I posted this over there and thought I might get more feed back if I spread it around a little.
Thanks for taking the time to read this.
Rusty
Observations and musings about wheel weights.
First I’m new at using wheel weights for bullets. I have been using pure lead for round balls and Minies for 20 years. Started casting my own .58’s at something like 12. And then started using 20:1 lead: tin for .45-70 405HB’s. I always had known alloys to start with and my bullets almost always came out great.
I have always purchased my hard alloy bullets for my center fire pistols and rifles. The prices were reasonable and quality was great for run of the mill calibers.
Then I started to play with big slugs, 420-grain .45-70 and oddball dia. slugs like .382 for a .38-55 and either the prices were too high or the size unobtainable.
So I started to play with wheel weights and wouldn’t you know it I killed my first batch of alloy with a zinc weight (or two). I also have some other theories, as yet untested, about what went wrong with my first foray into using wheel weights for cast bullets. After fighting with poor mold fill and bullet weights that varied by as much as 10 grains, I figured out part of the problem, Zinc. But I think there are other metals too that are in wheel weights that doomed my first attempt. I took all my pre-cast ingots, about 100 pounds and tossed them in the bottom of the cabinet my bench grinder is on. At least they can do one thing right, deaden vibration in my grinding bench.
I’m getting ready to start casting again and have decided to sort my wheel weights by ductility and fracture characteristics. Maybe I’m wasting my time, but here’s what I’ve started doing. Any wheel weight that says MICRO or has a single M, P or T goes in the “good” bucket. Everything else goes in the “unknown” bucket; if it’s too small to have a code I toss them too. I have a very unscientific test that I use to determine this. I took longish (2 ½” to 3”) wheel weights of all the various letter codes I could find in my buckets, clamped one end in my bench vice and then tried to bend them 90 degrees. MICRO’s will bend 90 or beyond and might tear just a little across the outside of the bend. Good ductility, and fairly soft. The M’s act the same.
The P’s and T’s will bend 90, tear about 30% through the thickness with obvious tensile stretching and the grain structure inside is nice and tight with no voids or bubbles. Good toughness and good ductility.
The other letter codes like AL-MC, MC and others I can’t recall just now bend about 10-20 degrees and then they snap off like a piece of cast pot metal with no signs of tensile stretching. These have big voids with discolored (reddish brown) surfaces inside the bubbles and varying grain structure; small grains mixed with blobs and large grains. I have no idea how hard these are, perhaps if I cast samples from the “Good” types and heat-treat them they will act the same.
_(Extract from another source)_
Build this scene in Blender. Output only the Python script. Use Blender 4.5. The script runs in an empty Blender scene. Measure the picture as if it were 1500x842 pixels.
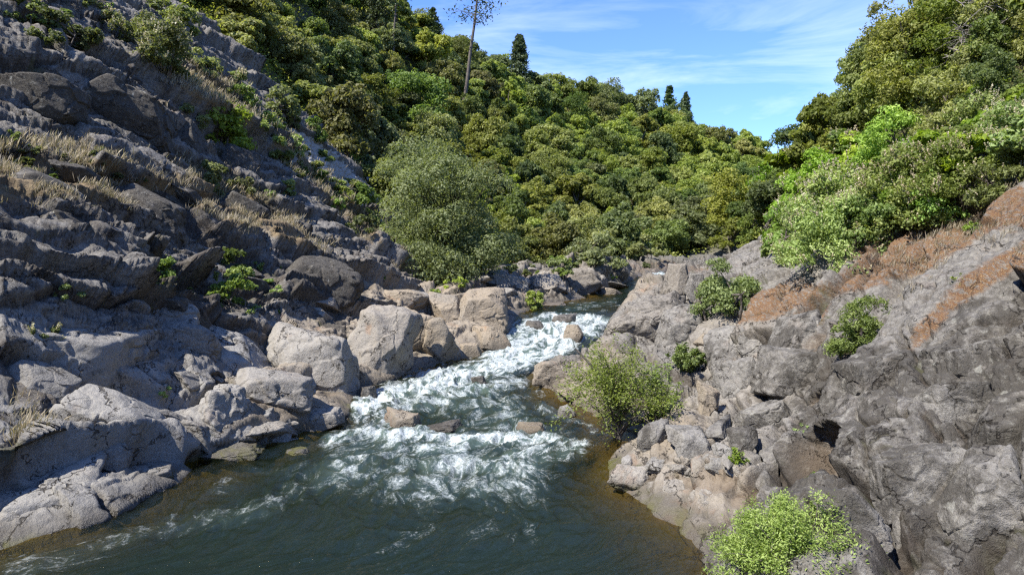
import bpy, bmesh, math, random
import numpy as np
from mathutils import Vector
S = bpy.context.scene
R = math.radians
# ------------------------------------------------------------------ camera
H, FPX, PITCH = 6.0, 1000.0, R(4.061)
cam = bpy.data.objects.new('camera', bpy.data.cameras.new('camera'))
S.collection.objects.link(cam)
cam.location = (0, 0, H)
cam.rotation_euler = (R(90) - PITCH, 0, 0)
cam.data.lens = 24; cam.data.sensor_width = 36
cam.data.clip_start = 0.1; cam.data.clip_end = 3000
S.camera = cam
# ------------------------------------------------------------------ sun and sky
SUN_EL, SUN_AZ = R(53), R(-130)        # azimuth from +Y (upstream) towards +X
sv = Vector((math.sin(SUN_AZ)*math.cos(SUN_EL), math.cos(SUN_AZ)*math.cos(SUN_EL), math.sin(SUN_EL)))
sl = bpy.data.lights.new('sun', 'SUN'); sl.energy = 4.0; sl.angle = R(0.5); sl.color = (1.0, 0.945, 0.865)
so = bpy.data.objects.new('sun', sl); S.collection.objects.link(so)
so.rotation_euler = sv.to_track_quat('Z', 'Y').to_euler(); so.location = sv*200
W = bpy.data.worlds.new("World"); S.world = W; W.use_nodes = True
nt = W.node_tree; nt.nodes.clear()
def nd(nt, typ, **kw):
    n = nt.nodes.new(typ)
    for k, v in kw.items(): setattr(n, k, v)
    return n
out = nd(nt, 'ShaderNodeOutputWorld'); bg = nd(nt, 'ShaderNodeBackground')
sky = nd(nt, 'ShaderNodeTexSky', sky_type='NISHITA', sun_disc=False)
sky.sun_elevation = SUN_EL; sky.sun_rotation = SUN_AZ; sky.altitude = 300; sky.air_density = 1.0; sky.dust_density = 0.1; sky.ozone_density = 2.2
tc = nd(nt, 'ShaderNodeTexCoord')
mp = nd(nt, 'ShaderNodeMapping'); mp.inputs['Rotation'].default_value = (R(10), R(-20), R(20)); mp.inputs['Scale'].default_value = (1.4, 1.4, 9)
nz = nd(nt, 'ShaderNodeTexNoise'); nz.inputs['Scale'].default_value = 2.0; nz.inputs['Detail'].default_value = 7; nz.inputs['Roughness'].default_value = .58; nz.inputs['Distortion'].default_value = .5
cr = nd(nt, 'ShaderNodeValToRGB'); cr.color_ramp.elements[0].position = .50; cr.color_ramp.elements[1].position = .80
cr.color_ramp.elements[0].color = (0, 0, 0, 1); cr.color_ramp.elements[1].color = (.5, .5, .5, 1)
mx = nd(nt, 'ShaderNodeMix', data_type='RGBA'); mx.inputs['B'].default_value = (4.6, 5.0, 5.6, 1)
tint = nd(nt, 'ShaderNodeMix', data_type='RGBA', blend_type='MULTIPLY'); tint.inputs['Factor'].default_value = 1; tint.inputs['B'].default_value = (.385, .50, .76, 1)
L = nt.links.new
L(tc.outputs['Generated'], mp.inputs['Vector']); L(mp.outputs['Vector'], nz.inputs['Vector']); L(nz.outputs['Fac'], cr.inputs['Fac'])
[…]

But I doubt it. The clue is the voids. What is in the alloy that is out-gassing at pour? I have no idea; maybe they have high Zinc content, or Cadmium from recycled batteries, or some percentage of Aluminum. The Lyman book lists how these metals affect the bullet alloy and the descriptions pretty much match what I’m seeing.
The next step is to make a mold and cast some test samples of my sorted “Good” and “Unknown” and see if after melting and pouring the physical characteristics change.
Have any of the fellows with more experience with WW casting done anything like this?
Has this experiment been done and documented before?
Any and all constructive feedback is welcome. I just want to make the best bullets I can.